Wednesday 17 July 2013

Singing in Lithuanian? It's all Greek to me

My eye was caught recently by a headline in the Daily Mail: UK pupils of 8 forced to sing in Lithuanian [Thursday 11 July 2013]. Apparently parents have petitioned the Cambridgeshire primary school after their children came home in tears ‘because they were being forced to learn songs in Lithuanian and Polish.’ Naturally I thought of my own primary school days when I was forced to sing in Latin. I was forced to do a lot of other things too – run around a muddy field shivering in rugby shorts, learn large chunks of the catechism, eat liver and onions. When it came to classes, I was so mentally absent that most of what we studied might as well have been in Lithuanian.

In education, as in most things, I have liberal inclinations. I wouldn’t go as far as Summerhill School in Suffolk, founded in 1921 by A.S. Neil, where children are free to attend classes or not as they choose and where, in the words of their website, ‘you can play all day if you want to’.  For eight-year-olds some element of compulsion might be necessary, though I tend to be in favour, where possible, of inducing children to learn by making it interesting, rather than forcing them, whatever form that forcing may take. This may sound idealistic, but it’s an ideal based on experience, first as a disaffected pupil, irrationally resistant to fear-based forms of compulsion, and later as a teacher.

The Daily Mail takes a surprisingly progressive line on this Lithuanian singing question, seeming to support the rights of eight-year-olds to opt out of uncongenial school activities. The word ‘force’ seems somewhat strident, hysterical even, in this context. Had I refused to sing in Latin at the age of eight, play rugby, or eat liver and onions, I might have incurred the ultimate sanction of corporal punishment, which is now happily against the law.  

Over the centuries, children have been forced to sing in languages not their own, under threat of even greater penalties. No doubt some of my own Irish ancestors were forced to sing in English. I don’t know how education was conducted in Eastern Europe in the early years of the twentieth century, but I suppose it’s possible that my wife’s grandparents were forced to sing in Lithuanian and Polish (paternal and maternal respectively) rather than in the Yiddish of their homes. In this context, the Cambridgeshire children haven't much to complain about.

On the question of compulsion and how children are to be encouraged to tackle difficult tasks, the Mail story has nothing to say.

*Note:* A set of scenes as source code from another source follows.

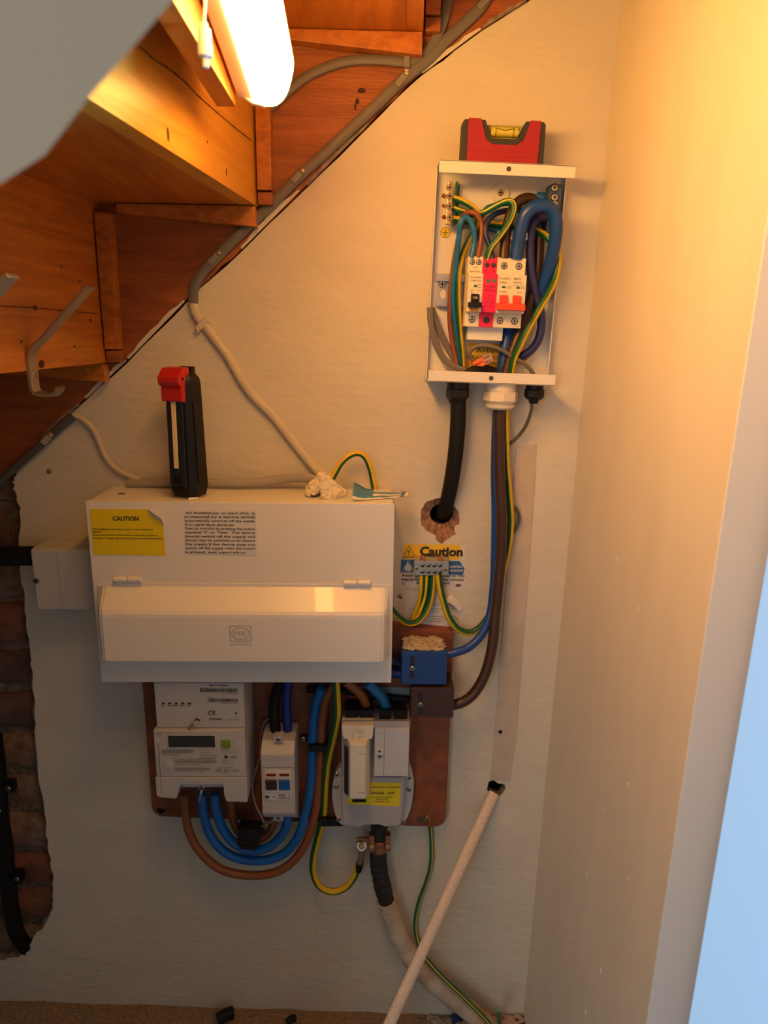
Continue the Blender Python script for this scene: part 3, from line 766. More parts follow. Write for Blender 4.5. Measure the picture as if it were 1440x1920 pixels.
obj('button', box(nx(415, 1395), nx(432, 1395), .0995, .1022, nz(423, 1402), nz(423, 1387), .0006), mat('green_button', (.18, .28, .012), .4), me_, label='green button')
obj('button', box(nx(308, 1434), nx(323, 1434), .0995, .1016, nz(315, 1441), nz(315, 1427), .0008), darkened_pl, me_)
obj('button_pad', lathe(P(316, 1434, .1016), (0, -1, 0), [(0, .0036), (.0006, .003)], 14), darkened_pl, me_)
obj('sensor', cyl(P(424, 1418.5, .1001), P(424, 1418.5, .1006), .0027, n=14), dark, me_)
for px, py in ((296, 1388), (451, 1393)):
    obj('fixing_recess', prism([(nx(px, py) + .0045 * math.cos(i * .5236), nz(px, py) + .0033 * math.sin(i * .5236)) for i in range(12)], .0995, .1004), lgrey_pl, me_)
mp = .1011
def mi(s, px, py, h, wpx, d=mp): return (s, P(px, py, d).x, d, P(px, py, d).z, h, wpx * .00074)
d2 = .0957
obj('bar_code', barcode(P(376, 1310, d2).x, P(446, 1310, d2).x, P(410, 1298, d2).z, P(410, 1291, d2).z, d2), ink, hub, fin=False)
obj('bar_code', barcode(P(390, 1310, d2).x, P(446, 1310, d2).x, P(410, 1316, d2).z, P(410, 1310, d2).z, d2), ink, hub, fin=False)
for px in (305.5, 317.5, 330, 342, 354.5):
    obj('indicator', rq(P(px - 2.7, 1310, d2).x, P(px + 2.7, 1310, d2).x, P(330, 1320.5, d2).z, P(330, 1317.5, d2).z, d2), dark, hub, fin=False)
lettering([mi('SKU1 Cellular', 410, 1285, .0034, 35, d2), mi('GUID ID', 381, 1290, .0015, 9, d2), mi('8 4 6 9 7 2 4 4 8', 430, 1300.5, .0016, 32, d2), mi('BAR ID', 395, 1308.5, .0015, 9, d2), mi('8 4 6 8 0 4 0 6', 431, 1318.5, .0016, 31, d2),
           mi('CE', 397, 1336.5, .0062, 14, d2), mi('TOSHIBA', 404, 1348.5, .0032, 26, d2), mi('SW', 305, 1323, .0016, 7, d2), mi('WAN', 318, 1323, .0016, 9, d2), mi('MESH', 330, 1323, .0016, 10, d2), mi('HAN', 342, 1323, .0016, 8, d2),
           mi('GAS', 354, 1323, .0016, 8, d2), mi('RECYCLE', 437, 1350, .0014, 18, d2), mi('X', 442.5, 1337, .0045, 6, d2), mi('__', 442.5, 1342, .003, 6, d2)], ink, hub)
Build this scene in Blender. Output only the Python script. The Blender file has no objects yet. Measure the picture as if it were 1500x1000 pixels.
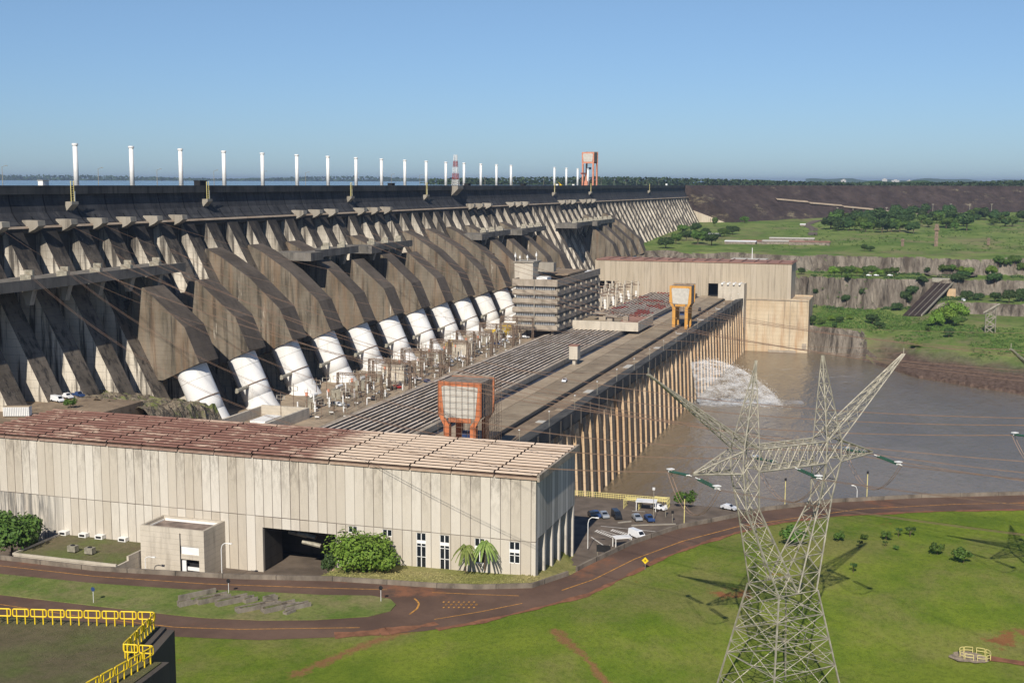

Neither does it shed any light on the question of what, exactly, our children should be learning, though this is a question of topical concern in the light of Michael Gove’s radical shake-up of the National Curriculum. Since the British government decided to involve itself in setting the curriculum twenty-five years ago, modern languages have been argued over – from what age, to what level, by what means, and for what purpose should they be taught?

When I was a teacher in Wales, for a while there was debate over which language should be offered in addition to French, Spanish and Russian. Should it be German, the language of Goethe and our largest European competitor, or Welsh, the ancestral language of a sizeable proportion of our students? Ancient Greek was constantly under threat, mainly from the encroachments on the timetable of newer forms of learning, such as Information Technology. When I taught in California, French seemed to have higher status in the school than Spanish, though Spanish was clearly the more useful locally and internationally.  In such choices, utility confronts culture, and the meaning of culture itself is disputed.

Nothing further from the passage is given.